WHAT IS ASKED » Can the data below be echoed back word for word?

DATASET CONTENT »
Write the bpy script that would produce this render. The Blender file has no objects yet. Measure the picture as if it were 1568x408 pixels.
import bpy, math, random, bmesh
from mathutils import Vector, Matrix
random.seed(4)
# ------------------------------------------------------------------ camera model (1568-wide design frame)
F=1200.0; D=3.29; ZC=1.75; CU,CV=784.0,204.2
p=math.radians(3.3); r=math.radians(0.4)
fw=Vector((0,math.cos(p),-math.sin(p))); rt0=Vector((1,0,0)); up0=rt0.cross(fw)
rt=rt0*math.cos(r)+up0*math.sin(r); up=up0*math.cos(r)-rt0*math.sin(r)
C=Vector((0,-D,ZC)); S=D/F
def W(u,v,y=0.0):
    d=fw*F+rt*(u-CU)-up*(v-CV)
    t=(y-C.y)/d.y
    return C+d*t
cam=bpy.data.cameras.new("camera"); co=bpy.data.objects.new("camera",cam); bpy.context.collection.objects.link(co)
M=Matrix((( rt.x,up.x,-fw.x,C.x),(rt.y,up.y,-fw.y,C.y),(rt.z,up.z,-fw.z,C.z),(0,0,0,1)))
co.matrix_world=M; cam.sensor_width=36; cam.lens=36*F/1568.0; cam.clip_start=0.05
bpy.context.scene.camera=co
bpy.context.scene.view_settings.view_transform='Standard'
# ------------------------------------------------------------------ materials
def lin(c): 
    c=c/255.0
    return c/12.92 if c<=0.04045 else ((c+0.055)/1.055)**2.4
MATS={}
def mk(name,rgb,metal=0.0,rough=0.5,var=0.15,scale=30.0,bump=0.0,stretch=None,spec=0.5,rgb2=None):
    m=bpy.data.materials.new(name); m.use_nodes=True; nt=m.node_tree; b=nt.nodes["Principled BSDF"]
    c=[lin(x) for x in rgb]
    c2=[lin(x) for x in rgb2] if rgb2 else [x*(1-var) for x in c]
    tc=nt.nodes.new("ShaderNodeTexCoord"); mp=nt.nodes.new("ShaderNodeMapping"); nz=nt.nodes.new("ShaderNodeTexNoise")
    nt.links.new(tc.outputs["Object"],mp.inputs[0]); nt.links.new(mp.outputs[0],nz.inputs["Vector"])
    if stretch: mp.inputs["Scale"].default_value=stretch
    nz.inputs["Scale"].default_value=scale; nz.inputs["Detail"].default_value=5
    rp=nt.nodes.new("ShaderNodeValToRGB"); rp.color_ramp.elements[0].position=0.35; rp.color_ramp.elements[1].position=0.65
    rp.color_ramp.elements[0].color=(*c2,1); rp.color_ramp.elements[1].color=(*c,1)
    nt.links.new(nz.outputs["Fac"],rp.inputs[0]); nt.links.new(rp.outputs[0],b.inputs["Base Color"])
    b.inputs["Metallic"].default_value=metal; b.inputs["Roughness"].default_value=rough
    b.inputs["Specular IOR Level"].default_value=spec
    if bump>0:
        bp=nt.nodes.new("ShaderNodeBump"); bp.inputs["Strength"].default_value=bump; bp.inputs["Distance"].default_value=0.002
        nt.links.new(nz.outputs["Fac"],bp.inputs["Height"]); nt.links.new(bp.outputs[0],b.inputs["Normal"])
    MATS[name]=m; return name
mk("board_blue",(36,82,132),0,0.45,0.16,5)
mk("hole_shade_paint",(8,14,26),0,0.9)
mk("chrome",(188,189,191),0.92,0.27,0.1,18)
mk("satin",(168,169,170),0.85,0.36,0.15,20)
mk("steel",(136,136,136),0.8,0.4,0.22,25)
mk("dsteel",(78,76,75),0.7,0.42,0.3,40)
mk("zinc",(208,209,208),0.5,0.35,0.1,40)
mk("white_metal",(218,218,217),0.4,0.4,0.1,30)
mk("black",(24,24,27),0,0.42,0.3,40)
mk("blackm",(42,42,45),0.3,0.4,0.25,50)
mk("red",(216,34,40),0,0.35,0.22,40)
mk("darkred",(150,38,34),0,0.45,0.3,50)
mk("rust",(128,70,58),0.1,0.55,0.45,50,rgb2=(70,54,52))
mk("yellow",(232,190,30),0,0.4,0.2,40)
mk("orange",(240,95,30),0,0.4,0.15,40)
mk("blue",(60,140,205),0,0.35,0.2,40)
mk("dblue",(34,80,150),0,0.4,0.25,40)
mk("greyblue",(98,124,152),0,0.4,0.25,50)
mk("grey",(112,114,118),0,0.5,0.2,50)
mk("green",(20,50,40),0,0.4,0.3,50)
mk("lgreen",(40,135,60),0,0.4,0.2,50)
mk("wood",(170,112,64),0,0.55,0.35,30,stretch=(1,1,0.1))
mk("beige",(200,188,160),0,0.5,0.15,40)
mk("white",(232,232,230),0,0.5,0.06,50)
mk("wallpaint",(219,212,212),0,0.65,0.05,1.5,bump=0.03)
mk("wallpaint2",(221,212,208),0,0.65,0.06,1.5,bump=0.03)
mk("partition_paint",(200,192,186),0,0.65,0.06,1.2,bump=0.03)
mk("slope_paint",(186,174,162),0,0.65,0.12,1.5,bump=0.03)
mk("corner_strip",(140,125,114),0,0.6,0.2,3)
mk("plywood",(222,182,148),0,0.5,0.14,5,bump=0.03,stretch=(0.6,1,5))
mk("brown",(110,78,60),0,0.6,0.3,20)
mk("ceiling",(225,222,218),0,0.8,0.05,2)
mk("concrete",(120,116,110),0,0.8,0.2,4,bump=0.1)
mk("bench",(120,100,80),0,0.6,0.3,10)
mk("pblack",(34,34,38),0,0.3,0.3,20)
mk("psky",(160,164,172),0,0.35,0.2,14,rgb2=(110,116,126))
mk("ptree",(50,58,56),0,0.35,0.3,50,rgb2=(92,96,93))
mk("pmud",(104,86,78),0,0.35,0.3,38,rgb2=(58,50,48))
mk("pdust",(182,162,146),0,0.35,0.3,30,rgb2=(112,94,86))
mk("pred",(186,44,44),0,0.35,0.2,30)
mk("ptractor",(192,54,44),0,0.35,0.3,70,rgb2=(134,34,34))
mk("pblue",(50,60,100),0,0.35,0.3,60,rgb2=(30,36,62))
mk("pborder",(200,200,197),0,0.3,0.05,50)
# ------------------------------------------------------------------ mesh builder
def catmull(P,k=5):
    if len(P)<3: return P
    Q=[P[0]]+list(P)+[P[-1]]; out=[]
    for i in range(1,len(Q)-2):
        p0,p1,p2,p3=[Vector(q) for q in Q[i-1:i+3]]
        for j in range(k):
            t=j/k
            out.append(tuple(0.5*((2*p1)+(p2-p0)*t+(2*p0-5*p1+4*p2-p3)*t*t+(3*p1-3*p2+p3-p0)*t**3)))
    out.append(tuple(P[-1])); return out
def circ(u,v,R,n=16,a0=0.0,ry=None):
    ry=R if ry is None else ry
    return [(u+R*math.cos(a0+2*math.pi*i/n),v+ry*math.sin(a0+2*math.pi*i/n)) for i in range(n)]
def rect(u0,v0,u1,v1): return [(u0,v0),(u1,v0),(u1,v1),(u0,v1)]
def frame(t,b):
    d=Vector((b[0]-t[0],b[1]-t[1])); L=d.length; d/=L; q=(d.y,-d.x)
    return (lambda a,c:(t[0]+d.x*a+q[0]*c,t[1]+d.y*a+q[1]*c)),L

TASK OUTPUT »
Write the bpy script that would produce this render. The Blender file has no objects yet. Measure the picture as if it were 1568x408 pixels.
import bpy, math, random, bmesh
from mathutils import Vector, Matrix
random.seed(4)
# ------------------------------------------------------------------ camera model (1568-wide design frame)
F=1200.0; D=3.29; ZC=1.75; CU,CV=784.0,204.2
p=math.radians(3.3); r=math.radians(0.4)
fw=Vector((0,math.cos(p),-math.sin(p))); rt0=Vector((1,0,0)); up0=rt0.cross(fw)
rt=rt0*math.cos(r)+up0*math.sin(r); up=up0*math.cos(r)-rt0*math.sin(r)
C=Vector((0,-D,ZC)); S=D/F
def W(u,v,y=0.0):
    d=fw*F+rt*(u-CU)-up*(v-CV)
    t=(y-C.y)/d.y
    return C+d*t
cam=bpy.data.cameras.new("camera"); co=bpy.data.objects.new("camera",cam); bpy.context.collection.objects.link(co)
M=Matrix((( rt.x,up.x,-fw.x,C.x),(rt.y,up.y,-fw.y,C.y),(rt.z,up.z,-fw.z,C.z),(0,0,0,1)))
co.matrix_world=M; cam.sensor_width=36; cam.lens=36*F/1568.0; cam.clip_start=0.05
bpy.context.scene.camera=co
bpy.context.scene.view_settings.view_transform='Standard'
# ------------------------------------------------------------------ materials
def lin(c): 
    c=c/255.0
    return c/12.92 if c<=0.04045 else ((c+0.055)/1.055)**2.4
MATS={}
def mk(name,rgb,metal=0.0,rough=0.5,var=0.15,scale=30.0,bump=0.0,stretch=None,spec=0.5,rgb2=None):
    m=bpy.data.materials.new(name); m.use_nodes=True; nt=m.node_tree; b=nt.nodes["Principled BSDF"]
    c=[lin(x) for x in rgb]
    c2=[lin(x) for x in rgb2] if rgb2 else [x*(1-var) for x in c]
    tc=nt.nodes.new("ShaderNodeTexCoord"); mp=nt.nodes.new("ShaderNodeMapping"); nz=nt.nodes.new("ShaderNodeTexNoise")
    nt.links.new(tc.outputs["Object"],mp.inputs[0]); nt.links.new(mp.outputs[0],nz.inputs["Vector"])
    if stretch: mp.inputs["Scale"].default_value=stretch
    nz.inputs["Scale"].default_value=scale; nz.inputs["Detail"].default_value=5
    rp=nt.nodes.new("ShaderNodeValToRGB"); rp.color_ramp.elements[0].position=0.35; rp.color_ramp.elements[1].position=0.65
    rp.color_ramp.elements[0].color=(*c2,1); rp.color_ramp.elements[1].color=(*c,1)
    nt.links.new(nz.outputs["Fac"],rp.inputs[0]); nt.links.new(rp.outputs[0],b.inputs["Base Color"])
    b.inputs["Metallic"].default_value=metal; b.inputs["Roughness"].default_value=rough
    b.inputs["Specular IOR Level"].default_value=spec
    if bump>0:
        bp=nt.nodes.new("ShaderNodeBump"); bp.inputs["Strength"].default_value=bump; bp.inputs["Distance"].default_value=0.002
        nt.links.new(nz.outputs["Fac"],bp.inputs["Height"]); nt.links.new(bp.outputs[0],b.inputs["Normal"])
    MATS[name]=m; return name
mk("board_blue",(36,82,132),0,0.45,0.16,5)
mk("hole_shade_paint",(8,14,26),0,0.9)
mk("chrome",(188,189,191),0.92,0.27,0.1,18)
mk("satin",(168,169,170),0.85,0.36,0.15,20)
mk("steel",(136,136,136),0.8,0.4,0.22,25)
mk("dsteel",(78,76,75),0.7,0.42,0.3,40)
mk("zinc",(208,209,208),0.5,0.35,0.1,40)
mk("white_metal",(218,218,217),0.4,0.4,0.1,30)
mk("black",(24,24,27),0,0.42,0.3,40)
mk("blackm",(42,42,45),0.3,0.4,0.25,50)
mk("red",(216,34,40),0,0.35,0.22,40)
mk("darkred",(150,38,34),0,0.45,0.3,50)
mk("rust",(128,70,58),0.1,0.55,0.45,50,rgb2=(70,54,52))
mk("yellow",(232,190,30),0,0.4,0.2,40)
mk("orange",(240,95,30),0,0.4,0.15,40)
mk("blue",(60,140,205),0,0.35,0.2,40)
mk("dblue",(34,80,150),0,0.4,0.25,40)
mk("greyblue",(98,124,152),0,0.4,0.25,50)
mk("grey",(112,114,118),0,0.5,0.2,50)
mk("green",(20,50,40),0,0.4,0.3,50)
mk("lgreen",(40,135,60),0,0.4,0.2,50)
mk("wood",(170,112,64),0,0.55,0.35,30,stretch=(1,1,0.1))
mk("beige",(200,188,160),0,0.5,0.15,40)
mk("white",(232,232,230),0,0.5,0.06,50)
mk("wallpaint",(219,212,212),0,0.65,0.05,1.5,bump=0.03)
mk("wallpaint2",(221,212,208),0,0.65,0.06,1.5,bump=0.03)
mk("partition_paint",(200,192,186),0,0.65,0.06,1.2,bump=0.03)
mk("slope_paint",(186,174,162),0,0.65,0.12,1.5,bump=0.03)
mk("corner_strip",(140,125,114),0,0.6,0.2,3)
mk("plywood",(222,182,148),0,0.5,0.14,5,bump=0.03,stretch=(0.6,1,5))
mk("brown",(110,78,60),0,0.6,0.3,20)
mk("ceiling",(225,222,218),0,0.8,0.05,2)
mk("concrete",(120,116,110),0,0.8,0.2,4,bump=0.1)
mk("bench",(120,100,80),0,0.6,0.3,10)
mk("pblack",(34,34,38),0,0.3,0.3,20)
mk("psky",(160,164,172),0,0.35,0.2,14,rgb2=(110,116,126))
mk("ptree",(50,58,56),0,0.35,0.3,50,rgb2=(92,96,93))
mk("pmud",(104,86,78),0,0.35,0.3,38,rgb2=(58,50,48))
mk("pdust",(182,162,146),0,0.35,0.3,30,rgb2=(112,94,86))
mk("pred",(186,44,44),0,0.35,0.2,30)
mk("ptractor",(192,54,44),0,0.35,0.3,70,rgb2=(134,34,34))
mk("pblue",(50,60,100),0,0.35,0.3,60,rgb2=(30,36,62))
mk("pborder",(200,200,197),0,0.3,0.05,50)
# ------------------------------------------------------------------ mesh builder
def catmull(P,k=5):
    if len(P)<3: return P
    Q=[P[0]]+list(P)+[P[-1]]; out=[]
    for i in range(1,len(Q)-2):
        p0,p1,p2,p3=[Vector(q) for q in Q[i-1:i+3]]
        for j in range(k):
            t=j/k
            out.append(tuple(0.5*((2*p1)+(p2-p0)*t+(2*p0-5*p1+4*p2-p3)*t*t+(3*p1-3*p2+p3-p0)*t**3)))
    out.append(tuple(P[-1])); return out
def circ(u,v,R,n=16,a0=0.0,ry=None):
    ry=R if ry is None else ry
    return [(u+R*math.cos(a0+2*math.pi*i/n),v+ry*math.sin(a0+2*math.pi*i/n)) for i in range(n)]
def rect(u0,v0,u1,v1): return [(u0,v0),(u1,v0),(u1,v1),(u0,v1)]
def frame(t,b):
    d=Vector((b[0]-t[0],b[1]-t[1])); L=d.length; d/=L; q=(d.y,-d.x)
    return (lambda a,c:(t[0]+d.x*a+q[0]*c,t[1]+d.y*a+q[1]*c)),L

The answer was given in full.